Thirty-four other projects were approved for similar broadband funding, which was sourced from the Virginia Telecommunications Initiative and the federal American Rescue Plan Act.

There were 57 applications in total that covered 84 localities and 25 ISPs, according to a press release from Northam’s office.

The Shenandoah County Board of Supervisors voted to join a broadband grant application by Edinburg-based internet service provider Shentel on Aug. 24, according to reports in the Northern Virginia Daily.

The state will provide $12 million to Shenandoah County and Shentel to provide internet to the last 4,139 homes in the county without broadband, Northam’s office announced by press release Monday. A further $20.7 million has been leveraged for the county and Shentel’s effort.

Over $190 million for the project that will cover Rockingham County and the other localities will come from local and federal matching funds, Northam said Monday.

“Today, I will call the end of the beginning,” said Jimmy Carr, CEO of All Points Broadband. “We have a long way to go and few years of work in front of us.”

Over the summer, All Points Broadband sent staff to drive every street in counties including Rockingham to find underserved areas in need of broadband, Carr said.

 

The company identified roughly 7,600 areas in Rockingham County, and 680 miles of fiber infrastructure could be placed on existing poles to bring service to those areas, Carr told the Board of Supervisors on Sept. 28.

Rockingham County is contributing up to $8.9 million for the project, which will cost nearly $55 million to provide broadband to all unconnected homes in the county, according to Stephen King, county administrator.

The Shenandoah Valley Electric Cooperative will create the “backbone” for the fiber lines, which will be handled by All Points Broadband, said Greg Rogers, president and chief executive officer.

Rogers said the partnership will not only help residents get broadband, but will benefit cooperative customers through equipment and system reliability upgrades.

At BRCC’s campus, Northam talked about his own rural upbringing on the Eastern Shore and how he has seen firsthand why people are pressured to leave rural areas for a variety of issues, such as a lack of broadband.

He said broadband access is essential for localities, especially rural ones, to attract and maintain businesses, improve health care accessibility for residents through remote care, and for students and adults to have educational materials at their fingertips through the internet.

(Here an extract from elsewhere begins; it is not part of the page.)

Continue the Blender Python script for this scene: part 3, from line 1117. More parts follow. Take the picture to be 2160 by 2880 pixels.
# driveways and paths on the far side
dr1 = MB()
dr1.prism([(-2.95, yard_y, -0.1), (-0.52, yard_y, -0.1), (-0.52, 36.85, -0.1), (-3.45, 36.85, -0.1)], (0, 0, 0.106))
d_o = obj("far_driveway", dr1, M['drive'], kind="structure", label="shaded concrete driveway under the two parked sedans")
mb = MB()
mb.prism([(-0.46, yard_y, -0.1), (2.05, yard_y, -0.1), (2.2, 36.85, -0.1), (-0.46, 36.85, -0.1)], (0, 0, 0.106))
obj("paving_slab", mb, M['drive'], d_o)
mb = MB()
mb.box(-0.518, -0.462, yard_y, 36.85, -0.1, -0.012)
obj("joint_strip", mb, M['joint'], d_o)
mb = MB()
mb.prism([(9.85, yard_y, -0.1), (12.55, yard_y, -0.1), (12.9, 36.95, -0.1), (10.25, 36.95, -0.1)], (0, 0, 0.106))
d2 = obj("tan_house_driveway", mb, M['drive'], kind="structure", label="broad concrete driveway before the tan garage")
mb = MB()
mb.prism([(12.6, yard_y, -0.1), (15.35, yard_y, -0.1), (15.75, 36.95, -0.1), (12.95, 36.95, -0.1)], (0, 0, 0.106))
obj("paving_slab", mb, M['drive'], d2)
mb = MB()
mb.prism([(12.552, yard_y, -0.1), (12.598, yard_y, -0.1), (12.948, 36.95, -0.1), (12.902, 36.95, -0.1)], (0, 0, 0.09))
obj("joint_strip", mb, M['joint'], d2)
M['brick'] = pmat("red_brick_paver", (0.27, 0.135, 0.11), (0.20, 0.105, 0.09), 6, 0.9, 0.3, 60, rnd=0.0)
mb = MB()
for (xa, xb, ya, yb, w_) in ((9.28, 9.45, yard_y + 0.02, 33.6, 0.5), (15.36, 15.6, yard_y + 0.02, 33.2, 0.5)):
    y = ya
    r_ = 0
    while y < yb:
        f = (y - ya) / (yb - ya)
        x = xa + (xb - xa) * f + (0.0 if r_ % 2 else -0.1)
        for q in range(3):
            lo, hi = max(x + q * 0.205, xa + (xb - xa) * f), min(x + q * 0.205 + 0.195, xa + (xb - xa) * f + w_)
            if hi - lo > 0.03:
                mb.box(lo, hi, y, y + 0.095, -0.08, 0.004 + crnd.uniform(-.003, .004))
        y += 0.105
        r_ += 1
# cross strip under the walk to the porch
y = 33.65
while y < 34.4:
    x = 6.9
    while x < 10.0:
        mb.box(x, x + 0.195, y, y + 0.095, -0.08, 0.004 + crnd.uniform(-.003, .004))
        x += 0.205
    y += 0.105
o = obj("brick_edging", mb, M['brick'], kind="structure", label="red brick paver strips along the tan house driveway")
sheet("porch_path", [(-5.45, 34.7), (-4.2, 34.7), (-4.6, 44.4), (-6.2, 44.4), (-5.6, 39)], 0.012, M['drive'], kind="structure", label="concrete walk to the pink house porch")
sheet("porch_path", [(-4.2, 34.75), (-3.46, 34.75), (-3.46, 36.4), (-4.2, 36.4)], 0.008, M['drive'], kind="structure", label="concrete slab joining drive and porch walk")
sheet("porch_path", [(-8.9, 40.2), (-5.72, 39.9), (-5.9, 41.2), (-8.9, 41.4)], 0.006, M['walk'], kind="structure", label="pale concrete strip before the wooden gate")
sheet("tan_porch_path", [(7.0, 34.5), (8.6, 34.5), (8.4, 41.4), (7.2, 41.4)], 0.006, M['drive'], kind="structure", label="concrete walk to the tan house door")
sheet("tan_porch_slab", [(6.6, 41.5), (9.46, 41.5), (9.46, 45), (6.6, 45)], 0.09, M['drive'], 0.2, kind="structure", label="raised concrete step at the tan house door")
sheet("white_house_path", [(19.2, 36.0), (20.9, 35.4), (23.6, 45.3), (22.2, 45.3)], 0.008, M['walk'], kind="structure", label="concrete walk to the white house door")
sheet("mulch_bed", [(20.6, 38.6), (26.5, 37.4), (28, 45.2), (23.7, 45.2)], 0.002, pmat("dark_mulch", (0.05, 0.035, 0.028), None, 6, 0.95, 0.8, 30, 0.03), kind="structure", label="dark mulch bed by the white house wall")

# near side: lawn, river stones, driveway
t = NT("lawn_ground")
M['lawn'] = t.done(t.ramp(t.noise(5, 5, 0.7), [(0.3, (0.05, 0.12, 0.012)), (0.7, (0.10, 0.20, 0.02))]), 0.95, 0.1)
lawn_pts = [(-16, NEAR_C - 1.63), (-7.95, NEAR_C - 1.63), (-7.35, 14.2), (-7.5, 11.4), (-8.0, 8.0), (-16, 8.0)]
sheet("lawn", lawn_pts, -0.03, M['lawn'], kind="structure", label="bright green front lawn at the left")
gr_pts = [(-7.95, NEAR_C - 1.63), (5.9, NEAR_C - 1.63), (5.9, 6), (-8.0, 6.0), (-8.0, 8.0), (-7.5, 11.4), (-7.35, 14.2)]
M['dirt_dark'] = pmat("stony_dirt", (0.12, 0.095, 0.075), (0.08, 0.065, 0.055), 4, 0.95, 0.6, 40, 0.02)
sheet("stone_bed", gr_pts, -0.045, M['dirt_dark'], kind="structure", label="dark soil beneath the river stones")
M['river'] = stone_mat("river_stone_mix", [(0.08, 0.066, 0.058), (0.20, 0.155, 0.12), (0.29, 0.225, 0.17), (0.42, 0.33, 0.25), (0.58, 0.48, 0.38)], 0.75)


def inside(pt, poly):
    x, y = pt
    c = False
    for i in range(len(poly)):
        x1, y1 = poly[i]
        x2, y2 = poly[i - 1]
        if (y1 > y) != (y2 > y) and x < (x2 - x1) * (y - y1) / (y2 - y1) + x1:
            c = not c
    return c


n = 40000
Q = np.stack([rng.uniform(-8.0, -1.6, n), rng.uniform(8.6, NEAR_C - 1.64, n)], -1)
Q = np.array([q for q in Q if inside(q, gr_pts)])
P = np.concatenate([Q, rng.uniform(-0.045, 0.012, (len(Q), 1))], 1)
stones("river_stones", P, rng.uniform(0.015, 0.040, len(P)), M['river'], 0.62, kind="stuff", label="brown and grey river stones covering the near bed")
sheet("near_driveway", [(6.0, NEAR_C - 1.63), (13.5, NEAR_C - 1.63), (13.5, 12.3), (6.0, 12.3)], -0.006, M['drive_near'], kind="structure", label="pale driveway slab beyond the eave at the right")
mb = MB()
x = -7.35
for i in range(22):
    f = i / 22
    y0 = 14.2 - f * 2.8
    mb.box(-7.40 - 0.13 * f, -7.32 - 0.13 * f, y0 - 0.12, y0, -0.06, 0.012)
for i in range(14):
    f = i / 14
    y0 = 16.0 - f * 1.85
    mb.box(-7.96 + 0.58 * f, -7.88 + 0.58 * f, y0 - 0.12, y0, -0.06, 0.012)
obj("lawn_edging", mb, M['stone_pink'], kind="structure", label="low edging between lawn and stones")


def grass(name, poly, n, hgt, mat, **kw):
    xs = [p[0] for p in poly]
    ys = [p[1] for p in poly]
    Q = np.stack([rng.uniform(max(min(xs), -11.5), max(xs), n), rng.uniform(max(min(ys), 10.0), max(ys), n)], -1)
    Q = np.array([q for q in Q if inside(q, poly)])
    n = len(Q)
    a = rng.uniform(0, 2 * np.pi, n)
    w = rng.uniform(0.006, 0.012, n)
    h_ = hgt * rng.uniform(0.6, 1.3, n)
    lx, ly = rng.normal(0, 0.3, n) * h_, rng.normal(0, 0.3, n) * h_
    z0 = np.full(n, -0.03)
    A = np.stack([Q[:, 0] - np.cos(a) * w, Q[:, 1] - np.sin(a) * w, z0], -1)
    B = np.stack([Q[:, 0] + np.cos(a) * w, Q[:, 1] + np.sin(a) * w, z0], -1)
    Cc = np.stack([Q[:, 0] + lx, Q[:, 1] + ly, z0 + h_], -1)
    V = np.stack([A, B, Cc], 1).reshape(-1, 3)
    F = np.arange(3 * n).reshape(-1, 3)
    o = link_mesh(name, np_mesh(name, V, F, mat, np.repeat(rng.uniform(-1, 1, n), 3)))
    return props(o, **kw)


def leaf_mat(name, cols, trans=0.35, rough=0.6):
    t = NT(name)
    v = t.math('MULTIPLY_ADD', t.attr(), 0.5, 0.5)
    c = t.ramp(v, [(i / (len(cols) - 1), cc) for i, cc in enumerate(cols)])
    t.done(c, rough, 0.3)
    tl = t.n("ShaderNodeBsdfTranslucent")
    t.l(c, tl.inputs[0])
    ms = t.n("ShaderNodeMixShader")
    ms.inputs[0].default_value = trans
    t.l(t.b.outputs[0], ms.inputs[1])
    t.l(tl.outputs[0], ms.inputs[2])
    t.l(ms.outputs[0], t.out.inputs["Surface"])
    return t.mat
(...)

When he was elected governor, the state was spending roughly $4 million on broadband expansion a year, with roughly 660,000 residents without access to fast internet, according to the press release.

The next year, the Northam administration put $35 million in funding for broadband expansion, Northam said Monday. Over the past four years, 429,000 homes have been connected with $846 million in state funding, according to the release.

Over 93% of the homes without internet in 2018 will have internet when the projects announced Monday are complete and 278,000 homes are connected.

“The idea that we’re able to finish this administration with 90% of the digital divide closed, in terms of funded projects, is really amazing,” said Evan Feinman, Northam’s chief broadband adviser.

The state is on track to become among the first in the nation with universal broadband by 2024, according to the release.